Exercise details
Collect all lines from the listing that include the string "scene".

Data block
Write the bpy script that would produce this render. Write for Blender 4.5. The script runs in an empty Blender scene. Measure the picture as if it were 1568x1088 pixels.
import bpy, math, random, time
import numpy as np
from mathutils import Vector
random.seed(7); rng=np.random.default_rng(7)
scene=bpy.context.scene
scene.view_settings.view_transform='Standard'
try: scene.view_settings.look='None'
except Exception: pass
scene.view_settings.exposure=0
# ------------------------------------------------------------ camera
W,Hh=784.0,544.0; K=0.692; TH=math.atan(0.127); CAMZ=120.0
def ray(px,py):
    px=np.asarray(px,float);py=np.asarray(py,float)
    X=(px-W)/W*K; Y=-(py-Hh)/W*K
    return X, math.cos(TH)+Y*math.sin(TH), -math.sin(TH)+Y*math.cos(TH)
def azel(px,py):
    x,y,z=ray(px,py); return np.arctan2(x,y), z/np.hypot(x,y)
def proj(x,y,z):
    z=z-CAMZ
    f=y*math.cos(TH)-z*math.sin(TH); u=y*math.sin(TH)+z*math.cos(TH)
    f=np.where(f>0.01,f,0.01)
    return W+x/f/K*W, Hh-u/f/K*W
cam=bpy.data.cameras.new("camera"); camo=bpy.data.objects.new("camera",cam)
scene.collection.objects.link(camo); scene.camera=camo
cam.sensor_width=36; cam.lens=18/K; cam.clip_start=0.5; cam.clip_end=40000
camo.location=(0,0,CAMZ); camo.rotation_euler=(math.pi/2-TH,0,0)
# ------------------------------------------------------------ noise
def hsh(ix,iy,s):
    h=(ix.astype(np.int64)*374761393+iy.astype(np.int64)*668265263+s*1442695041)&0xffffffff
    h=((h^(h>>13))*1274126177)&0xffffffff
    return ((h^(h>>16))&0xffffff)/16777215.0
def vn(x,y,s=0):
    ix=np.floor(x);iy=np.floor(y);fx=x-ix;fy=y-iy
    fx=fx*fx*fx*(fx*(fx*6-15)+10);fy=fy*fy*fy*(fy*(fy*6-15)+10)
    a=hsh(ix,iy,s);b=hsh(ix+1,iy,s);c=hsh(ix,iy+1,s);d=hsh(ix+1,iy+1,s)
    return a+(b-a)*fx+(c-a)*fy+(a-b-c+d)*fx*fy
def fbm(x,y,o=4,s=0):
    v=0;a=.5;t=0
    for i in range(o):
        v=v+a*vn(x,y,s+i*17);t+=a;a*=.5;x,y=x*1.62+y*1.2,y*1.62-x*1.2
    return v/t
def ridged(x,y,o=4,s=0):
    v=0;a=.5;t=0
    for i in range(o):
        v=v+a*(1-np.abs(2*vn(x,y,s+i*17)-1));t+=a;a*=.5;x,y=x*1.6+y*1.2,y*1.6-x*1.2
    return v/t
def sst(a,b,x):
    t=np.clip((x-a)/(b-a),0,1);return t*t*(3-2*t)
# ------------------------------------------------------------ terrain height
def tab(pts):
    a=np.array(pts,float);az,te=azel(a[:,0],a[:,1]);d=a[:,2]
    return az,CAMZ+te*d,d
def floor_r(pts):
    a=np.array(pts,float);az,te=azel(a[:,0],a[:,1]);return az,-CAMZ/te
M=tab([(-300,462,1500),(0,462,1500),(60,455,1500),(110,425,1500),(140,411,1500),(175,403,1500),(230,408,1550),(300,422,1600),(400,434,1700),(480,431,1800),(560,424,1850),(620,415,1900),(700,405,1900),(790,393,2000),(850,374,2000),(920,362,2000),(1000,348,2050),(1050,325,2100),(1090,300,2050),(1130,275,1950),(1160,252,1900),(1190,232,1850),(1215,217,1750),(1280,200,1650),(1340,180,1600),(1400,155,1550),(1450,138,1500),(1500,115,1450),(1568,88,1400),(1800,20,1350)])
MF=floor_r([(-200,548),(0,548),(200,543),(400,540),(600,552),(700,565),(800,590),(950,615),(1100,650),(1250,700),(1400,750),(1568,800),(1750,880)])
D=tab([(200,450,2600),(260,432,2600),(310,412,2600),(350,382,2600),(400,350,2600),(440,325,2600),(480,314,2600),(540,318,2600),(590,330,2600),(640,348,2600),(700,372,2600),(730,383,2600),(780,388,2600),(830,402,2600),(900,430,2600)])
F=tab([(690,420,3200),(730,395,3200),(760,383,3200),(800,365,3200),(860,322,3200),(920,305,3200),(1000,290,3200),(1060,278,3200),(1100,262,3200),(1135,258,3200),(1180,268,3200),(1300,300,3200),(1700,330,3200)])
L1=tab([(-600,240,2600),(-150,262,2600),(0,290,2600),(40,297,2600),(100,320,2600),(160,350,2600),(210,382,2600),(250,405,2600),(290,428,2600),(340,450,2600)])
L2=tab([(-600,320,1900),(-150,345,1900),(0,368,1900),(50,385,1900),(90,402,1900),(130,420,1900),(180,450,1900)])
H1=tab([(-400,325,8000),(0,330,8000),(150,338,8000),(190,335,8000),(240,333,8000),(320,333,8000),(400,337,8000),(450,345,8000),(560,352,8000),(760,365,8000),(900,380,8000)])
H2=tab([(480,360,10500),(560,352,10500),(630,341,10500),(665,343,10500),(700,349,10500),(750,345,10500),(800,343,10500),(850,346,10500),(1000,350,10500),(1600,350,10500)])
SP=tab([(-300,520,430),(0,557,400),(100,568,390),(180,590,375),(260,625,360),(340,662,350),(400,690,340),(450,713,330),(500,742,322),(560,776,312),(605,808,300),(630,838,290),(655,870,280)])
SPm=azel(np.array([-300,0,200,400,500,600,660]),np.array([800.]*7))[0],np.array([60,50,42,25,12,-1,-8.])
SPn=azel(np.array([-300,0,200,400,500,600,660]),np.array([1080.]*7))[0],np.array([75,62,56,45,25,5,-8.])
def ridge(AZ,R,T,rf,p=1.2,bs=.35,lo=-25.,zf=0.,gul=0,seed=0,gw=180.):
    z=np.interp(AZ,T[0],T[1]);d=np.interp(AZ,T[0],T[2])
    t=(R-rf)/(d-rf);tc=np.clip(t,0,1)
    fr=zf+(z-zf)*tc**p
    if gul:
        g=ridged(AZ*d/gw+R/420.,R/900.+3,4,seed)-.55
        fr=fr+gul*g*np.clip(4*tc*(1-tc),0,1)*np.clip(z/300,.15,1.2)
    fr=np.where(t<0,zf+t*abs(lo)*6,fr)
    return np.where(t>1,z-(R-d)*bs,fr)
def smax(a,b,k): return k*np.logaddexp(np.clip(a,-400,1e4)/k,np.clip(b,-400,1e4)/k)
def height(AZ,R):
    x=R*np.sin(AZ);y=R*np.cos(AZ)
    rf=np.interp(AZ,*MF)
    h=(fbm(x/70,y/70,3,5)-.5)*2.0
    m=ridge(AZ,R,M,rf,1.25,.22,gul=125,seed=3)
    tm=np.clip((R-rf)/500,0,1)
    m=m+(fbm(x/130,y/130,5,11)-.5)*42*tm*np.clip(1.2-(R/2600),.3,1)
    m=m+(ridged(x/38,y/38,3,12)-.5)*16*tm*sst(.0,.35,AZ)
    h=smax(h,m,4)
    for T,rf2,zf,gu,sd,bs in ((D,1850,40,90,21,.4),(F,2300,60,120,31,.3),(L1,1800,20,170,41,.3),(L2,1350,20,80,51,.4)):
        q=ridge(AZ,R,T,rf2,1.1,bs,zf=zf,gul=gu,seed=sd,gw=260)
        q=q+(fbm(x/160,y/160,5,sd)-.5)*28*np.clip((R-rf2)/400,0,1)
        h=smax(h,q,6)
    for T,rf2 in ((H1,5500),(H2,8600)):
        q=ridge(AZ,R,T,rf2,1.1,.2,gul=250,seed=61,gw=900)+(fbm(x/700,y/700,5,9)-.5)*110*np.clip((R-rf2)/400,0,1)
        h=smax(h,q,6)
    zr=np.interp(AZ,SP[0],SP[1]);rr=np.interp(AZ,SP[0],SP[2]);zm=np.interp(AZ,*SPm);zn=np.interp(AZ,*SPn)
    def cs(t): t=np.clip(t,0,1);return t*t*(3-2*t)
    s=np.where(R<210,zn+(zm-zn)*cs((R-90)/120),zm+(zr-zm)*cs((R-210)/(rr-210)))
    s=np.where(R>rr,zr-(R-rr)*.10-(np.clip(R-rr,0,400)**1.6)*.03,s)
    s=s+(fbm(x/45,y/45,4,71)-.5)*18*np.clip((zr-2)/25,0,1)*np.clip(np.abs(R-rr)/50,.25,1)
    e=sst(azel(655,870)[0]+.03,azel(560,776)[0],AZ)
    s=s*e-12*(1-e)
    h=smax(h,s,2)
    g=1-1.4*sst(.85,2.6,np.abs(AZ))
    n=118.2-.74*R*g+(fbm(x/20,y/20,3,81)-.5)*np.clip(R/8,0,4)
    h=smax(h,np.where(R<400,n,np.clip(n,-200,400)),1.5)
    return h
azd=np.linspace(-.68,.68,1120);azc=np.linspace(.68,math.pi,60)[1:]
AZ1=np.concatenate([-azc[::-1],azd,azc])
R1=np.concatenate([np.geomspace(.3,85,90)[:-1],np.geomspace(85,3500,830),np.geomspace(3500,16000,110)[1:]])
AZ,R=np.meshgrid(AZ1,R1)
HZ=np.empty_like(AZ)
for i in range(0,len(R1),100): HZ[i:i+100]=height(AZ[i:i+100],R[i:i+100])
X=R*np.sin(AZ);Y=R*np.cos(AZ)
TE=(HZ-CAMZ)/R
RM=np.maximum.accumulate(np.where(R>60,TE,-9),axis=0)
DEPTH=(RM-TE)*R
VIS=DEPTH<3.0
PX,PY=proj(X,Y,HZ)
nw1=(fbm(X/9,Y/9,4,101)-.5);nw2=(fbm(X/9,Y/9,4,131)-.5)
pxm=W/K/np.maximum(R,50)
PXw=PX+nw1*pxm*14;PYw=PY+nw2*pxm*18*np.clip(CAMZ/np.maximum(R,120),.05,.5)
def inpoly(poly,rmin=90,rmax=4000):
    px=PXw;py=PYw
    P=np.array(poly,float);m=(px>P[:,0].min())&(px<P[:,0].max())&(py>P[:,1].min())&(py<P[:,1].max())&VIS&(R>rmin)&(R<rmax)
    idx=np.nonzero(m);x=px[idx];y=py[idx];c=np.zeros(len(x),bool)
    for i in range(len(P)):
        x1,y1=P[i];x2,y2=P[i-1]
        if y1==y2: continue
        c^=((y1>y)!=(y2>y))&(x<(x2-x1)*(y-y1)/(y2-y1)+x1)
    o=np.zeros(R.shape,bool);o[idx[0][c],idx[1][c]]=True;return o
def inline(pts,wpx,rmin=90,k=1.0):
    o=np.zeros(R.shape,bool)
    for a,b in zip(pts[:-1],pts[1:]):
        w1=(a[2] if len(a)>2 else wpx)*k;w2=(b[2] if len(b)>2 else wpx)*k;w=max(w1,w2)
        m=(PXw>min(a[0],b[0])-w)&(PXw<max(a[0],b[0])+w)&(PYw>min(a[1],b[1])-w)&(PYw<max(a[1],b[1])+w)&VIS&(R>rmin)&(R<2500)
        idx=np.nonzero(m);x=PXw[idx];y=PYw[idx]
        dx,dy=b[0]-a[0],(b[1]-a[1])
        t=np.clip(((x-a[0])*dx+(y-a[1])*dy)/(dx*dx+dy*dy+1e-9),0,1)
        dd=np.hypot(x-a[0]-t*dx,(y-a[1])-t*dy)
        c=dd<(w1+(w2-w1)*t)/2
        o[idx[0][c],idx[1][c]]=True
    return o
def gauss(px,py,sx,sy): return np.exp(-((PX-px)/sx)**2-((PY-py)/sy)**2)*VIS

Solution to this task
Write the bpy script that would produce this render. Write for Blender 4.5. The script runs in an empty Blender scene. Measure the picture as if it were 1568x1088 pixels.
scene=bpy.context.scene
scene.view_settings.view_transform='Standard'
try: scene.view_settings.look='None'
scene.view_settings.exposure=0
scene.collection.objects.link(camo); scene.camera=camo